А что вы, в отличие от него, нашли в романсе?
– Девятнадцать лет не тот возраст, который позволяет даже способному человеку проникнуться русским романсом. Романс – это опыт переживаний. Настоящий исполнитель романса должен прожить большую жизнь, полную всевозможных перипетий и любви – не только к женщине, но и, с большой буквы, к Родине. Романс может понять человек, вполне сформировавшийся граждански. В нем есть все: от гордости за эту шестую часть суши, за русскую природу, глубина чувств, которые испытывает человек русский или живущий в России. Наши романсы наполнены общечеловеческим смыслом, за исключением декадентских, которые вокруг личности крутятся. Они лишены эгоцентризма, они целиком отданы тому, чем покорен исполнитель.

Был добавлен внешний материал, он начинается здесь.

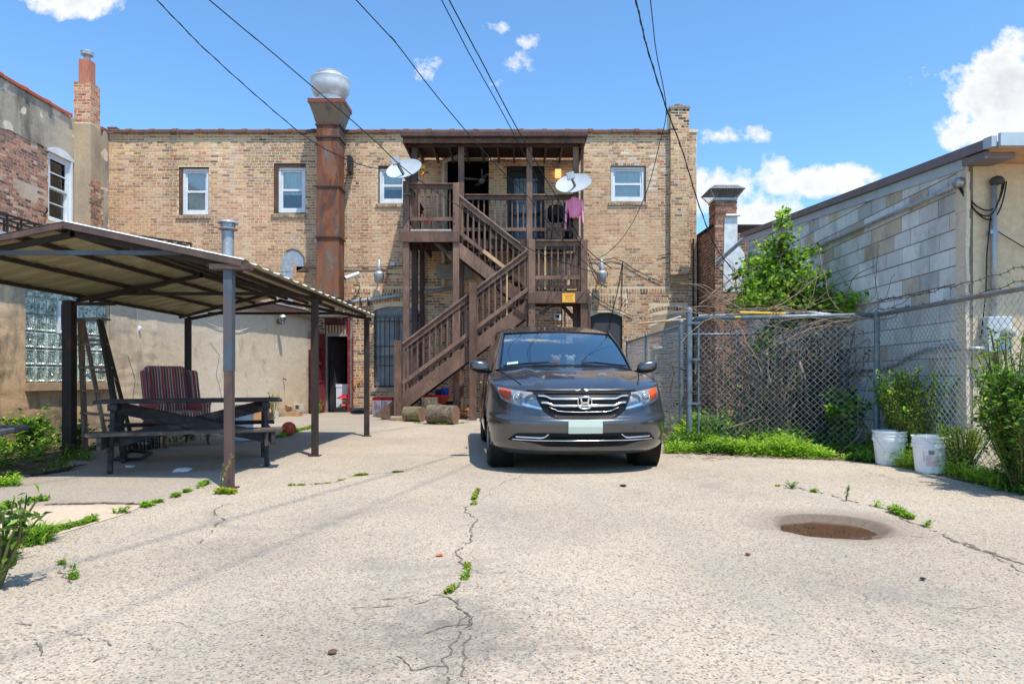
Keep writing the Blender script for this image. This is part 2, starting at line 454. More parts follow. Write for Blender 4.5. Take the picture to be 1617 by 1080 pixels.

– Легко ли совмещать оперный репертуар, романс и русскую песню?
– Да. Они поются сердцем. А что касается современной эстрадной песни, это невозможно. Это другой способ подачи материала. Эстрада – это акварель, опера – жирный масляный мазок. Если человек владеет масляной техникой, он не всегда владеет акварелью. Одной техники мало. Голос нужно использовать как изобразительный материал.
– Что вы считаете самым большим своим успехом?
– То, что я уже тридцать лет на сцене. Я не уйду с нее до тех пор, пока будет позволять здоровье. Все остальное – премии на фестивалях, программы, компакт-диски, участие в художественных фильмах, книга, которую начинаю писать, – просто работа. Все это служит одной цели – сохранить молодое восприятие мира. Всегда должны быть горизонты, до которых, как известно, не дойти.
– О чем будет ваша книга?
– Меньше всего обо мне. О том, что было вокруг меня начиная с 1970 года. Вокруг меня были замечательные люди. Я расскажу о тех, кто повлиял на мою творческую судьбу, от Георга Отса до Юрия Гуляева.
– Отличается ли современная публика от той, что была тридцать лет назад?
– Моя – нет. Потому что это не возраст, а способ восприятия жизни посредством сердца. Моя публика совершенно не прагматична, высокообразованна и развита духовно. Образование не заключается в количестве знаний и высших учебных заведений. Мои слушатели умеют восторгаться прекрасным, понимают красоту молодого побега, лепестка, весны, дружбы. Эти простые человеческие ценности отходят сегодня, как мне кажется, на второй план: время становится жесткое и прагматичное. Но моя публика идет в ногу со мной. И я не испытываю давления обстоятельств.